John MacArthur, Jr. is one of the major figures in the dispensational world. He has a large church in southern California. His father started it, but he has expanded it. He is a popular speaker. He is also an author. When he speaks, a lot of people listen. When he writes, a lot of people read.

His new book, The Gospel According to Jesus (Zondervan Academie Books, 1988) was one of 1988's best-selling hardback Christian books. It has created a sensation. Here is a major dispensationalist author who chose to have J. I. Packer, Calvinist theologian and neo-Puritan college professor, write one Foreword, and James Montgomery Boyce, Calvinist theologian and Presbyterian minister, to write a second Foreword. But even more surprising, they both consented to write.

Something very peculiar is going on here.

Boyce writes:

. . . In The Gospel According to Jesus, MacArthur is not dealing with some issue or issues external to the faith, but with the central issue of all, namely, What does it mean to be a Christian? His answers address themselves to what I consider to be the greatest weakness of contemporary evangelical Christianity in America.

Did I say weakness? It is more. It is a tragic error. It is the idea--where did it ever come from? -- that one can be a Christian without being a follower of the Lord Jesus Christ. It reduces the gospel to the mere fact of Christ's having died for sinners, requires of sinners only that they acknowledge this by the barest intellectual assent, and then assures them of their eternal security when they may very well not be born again. This view bends faith tar beyond recognition--at least for those who know what the Bible says about faith-and promises a false peace to thousands who have given verbal assent to this reductionist Christianity but are not truly in God's family (p. xi).

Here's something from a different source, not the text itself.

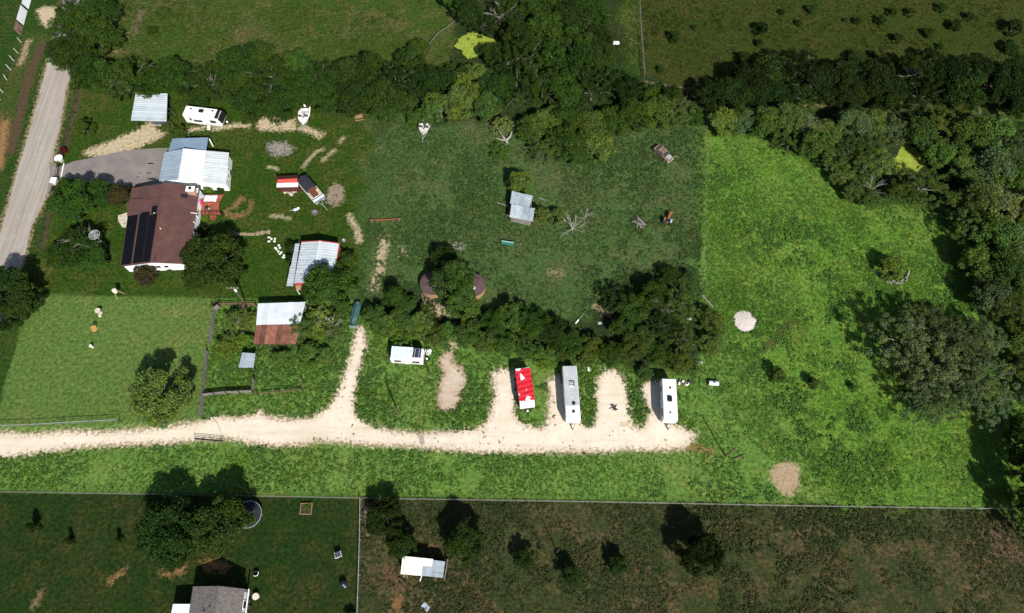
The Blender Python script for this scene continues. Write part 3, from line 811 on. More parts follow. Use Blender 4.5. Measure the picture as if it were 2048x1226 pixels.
# ---- white metal garage with long east slope
z = (2.9, 4.1, 3.0, 2.5)
gw0, gr0, gs0, ge0 = G(329, 305, z[0]), G(368, 297, z[1]), G(412, 301, z[2]), G(458, 305, z[3])
gw1, gr1, gs1, ge1 = G(318, 362, z[0]), G(358, 359, z[1]), G(404, 364, z[2]), G(452, 369, z[3])
go = root('metal_garage', 'large white ribbed-metal garage north of the brown-roofed house', 'garage', Vector(((gw0.x + ge1.x) / 2, (gw0.y + gw1.y) / 2, 0)))
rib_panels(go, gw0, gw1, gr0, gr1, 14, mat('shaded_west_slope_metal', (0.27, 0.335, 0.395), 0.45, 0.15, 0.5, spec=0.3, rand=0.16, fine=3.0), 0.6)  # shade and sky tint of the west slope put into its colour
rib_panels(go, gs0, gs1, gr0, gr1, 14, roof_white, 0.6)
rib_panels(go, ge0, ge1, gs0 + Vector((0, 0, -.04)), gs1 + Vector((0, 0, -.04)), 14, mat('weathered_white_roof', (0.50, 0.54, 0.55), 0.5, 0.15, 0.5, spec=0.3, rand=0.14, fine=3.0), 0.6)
MB().beam(gr0 + Vector((0, 0, .06)), gr1 + Vector((0, 0, .06)), 0.3, 0.05).build('ridge_cap', roof_white, go)
i3 = Vector((0.25, 0, 0)); dn = Vector((0, -0.25, 0))
wall_between(go, gw0 + i3 + dn, gs0 + dn, 0, 2.8, 2.85, siding_white, peak=(0.47, 3.95))
wall_between(go, gw1 + i3 - dn, gs1 - dn, 0, 2.8, 2.85, siding_white, peak=(0.47, 3.95))
wall_between(go, gs0 + dn, ge0 - i3 + dn, 0, 2.8, 2.4, siding_white); wall_between(go, gs1 - dn, ge1 - i3 - dn, 0, 2.8, 2.4, siding_white)
wall_between(go, gw0 + i3 + dn * 1.4, gw1 + i3 - dn * 1.4, 0, 2.8, 2.8, siding_white)
wall_between(go, ge0 - i3 + dn * 1.4, ge1 - i3 - dn * 1.4, 0, 2.38, 2.38, siding_white)
for u in (0.45, 0.65): window_on(go, ge0 - i3, ge1 - i3, u, 0.9, 0.8, 1.5, -1)
for u in (0.28, 0.72):
    a_, b_ = gw0 + i3 + dn, gw1 + i3 - dn; pp = lerp(a_, b_, u)
    g1 = MB().box((pp.x - 0.1, pp.y, 1.15), (0.07, 2.6, 2.3)).build('garage_door', trim_white, go)
    for k in range(3): MB().box((pp.x - 0.145, pp.y, 0.55 + k * 0.58), (0.03, 2.5, 0.05)).build('door_seam', steel, g1)
l0, l1, l2, l3 = G(345, 277, 2.35), G(417, 275, 2.35), G(412, 303, 2.75), G(336, 304, 2.75)
lo = root('lean_to', 'blue-grey metal lean-to on the north end of the white garage', 'lean-to', (l0 + l2) / 2 * 1.0)
lo.location.z = 0
rib_panels(lo, l0, l1, l3, l2, 12, roof_blue, 0.6)
posts(lo, [l0 + Vector((.3, -.2, 0)), lerp(l0, l1, .5) + Vector((0, -.2, 0)), l1 + Vector((-.3, -.2, 0))], 2.25)
MB().beam(l0 + Vector((0, -.1, -.1)), l1 + Vector((0, -.1, -.1)), 0.1, 0.14).build('beam', wood_dark, lo)
MB().tube([l1 + Vector((0.2, -0.3, -0.1)), l1 + Vector((0.9, -1.6, -0.9))], 0.1, n=6).build('gutter_pipe', trim_white, lo)

# ---- carport
c0, c1, c2, c3 = G(272, 184, 3.0), G(335, 187, 3.1), G(333, 243, 3.1), G(262, 241, 3.0)
co = root('carport', 'open carport with pale ribbed roof under the hedge trees', 'carport', Vector(((c0.x + c2.x) / 2, (c0.y + c2.y) / 2, 0)))
rib_panels(co, c0, c3, c1, c2, 14, roof_pale, 0.6)
posts(co, [lerp(lerp(c0, c1, u), lerp(c3, c2, u), v) for u in (0.06, 0.94) for v in (0.05, 0.5, 0.95)], 2.95, 0.13)
for u in (0.06, 0.94):
    MB().beam(lerp(c0, c1, u) - Vector((0, 0, .12)), lerp(c3, c2, u) - Vector((0, 0, .12)), 0.1, 0.16).build('beam', wood_dark, co)
p = lerp(c1, c2, .9)
MB().beam((p.x - .3, p.y, 2.6), (p.x + 0.9, p.y + .2, 0), 0.12, 0.12).build('brace', wood_dark, co)
p = lerp(c1, c2, .45); MB().beam((p.x - .3, p.y, 2.6), (p.x + 0.9, p.y + .2, 0), 0.12, 0.12).build('brace', wood_dark, co)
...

Boyce then goes on to quote Matthew 10:22, the verse that defends the traditional Calvinist doctrine of the perseverance of the saints: "And ye shall be hated of all men for my name's sake: but he that endureth to the end shall be saved." Then he cites Luke 6:46: "And why call ye me, Lord, Lord, and do not the things which I say?" Then he cites Luke 9:23: "And he said to them all, If any man will come after me, let him deny himself, and take up his cross daily, and follow me." And finally, he cites Hebrews 12:14: "Follow peace with all men, and holiness, without which no man shall see the Lord."

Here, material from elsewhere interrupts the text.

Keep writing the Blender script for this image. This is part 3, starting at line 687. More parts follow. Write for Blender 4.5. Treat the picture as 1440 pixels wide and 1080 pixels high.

You mean that the Bible teaches that without holiness--ethical set-apartness--the professing Christian's verbal confession faith in Christ is of zero value? Worse: that his verbal profession in fact will testify against him eternally in the lake of fire? You mean to say. as MacArthur says, that

Real salvation is not only justification. it cannot be isolated from regeneration, sanctification and, ultimately, glorification. Salvation is an ongoing process as much as it is a past event. It is the work of God through which we are "conformed to the image of His Son" (Romans 8:29, cf. Romans 13:11). Genuine assurance comes from seeing the Holy Spirit's transforming work in one's life, not from clinging to the memory of some experience (p. 23).

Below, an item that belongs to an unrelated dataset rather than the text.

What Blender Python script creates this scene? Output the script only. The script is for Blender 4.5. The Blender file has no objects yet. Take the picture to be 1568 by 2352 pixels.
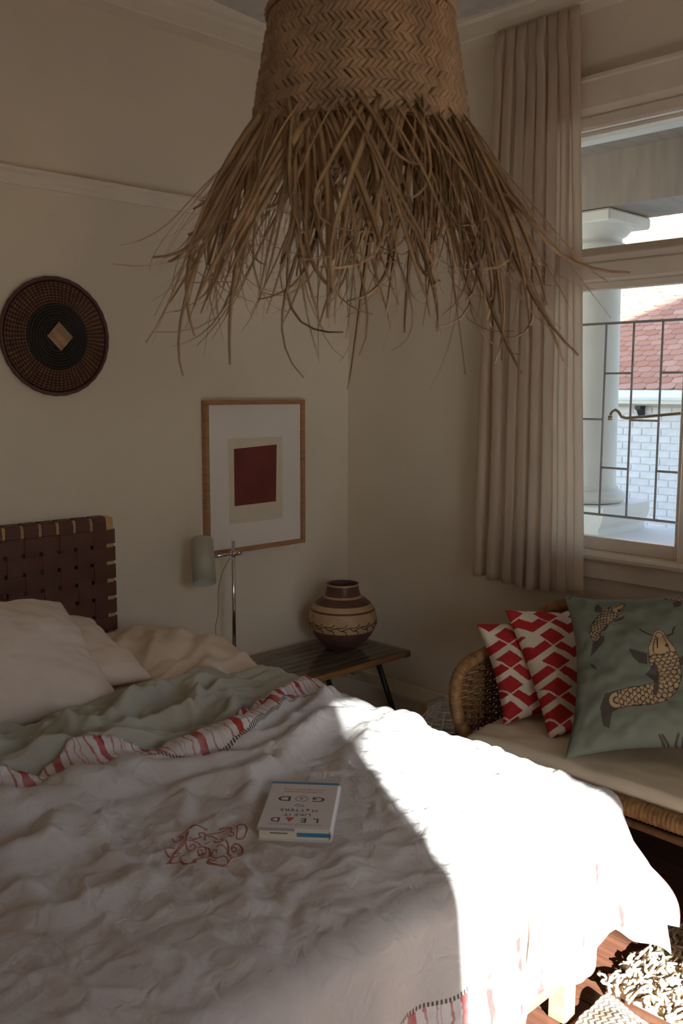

Oh, my! To say that this book is causing consternation in the "just confess Jesus as Savior, but not necessarily as Lord, and be saved" camp is putting it mildly. Dr. MacArthur has done more than launch a torpedo into the side of the good ship Antinomianism; he has in fact detonated a charge from deep inside its bulwarks.

What ls the Target of His Attack?

His target is the theology (soteriology) of C. I. Scofield, Lewis Sperry Chafer, Charles C. Ryrie, Zane C. Hodges, and Col. R. B. Thieme, whose works MacArthur footnotes scrupulously and refutes thoroughly. It is a full-scale assault on the theological foundations of Dallas Seminary, Moody Monthly, and almost every independent Bible church and Bible college in the country.

Whose writings does he use in order to refute dispensationalism's ethics? Calvinist Presbyterians Benjamin B. Warfield, Geerhardus Vos, and J. Gresham Machen, Calvinist Baptist Arthur Pink, the Puritans, and Calvinist-charismatic Martyn Lloyd-Jones. Oh yes, and Ken Gentry, whose two books on the pre-70 A.D. dating of the Book of Revelation I.C.E. will publish within the next three months.

Something very peculiar is going on here.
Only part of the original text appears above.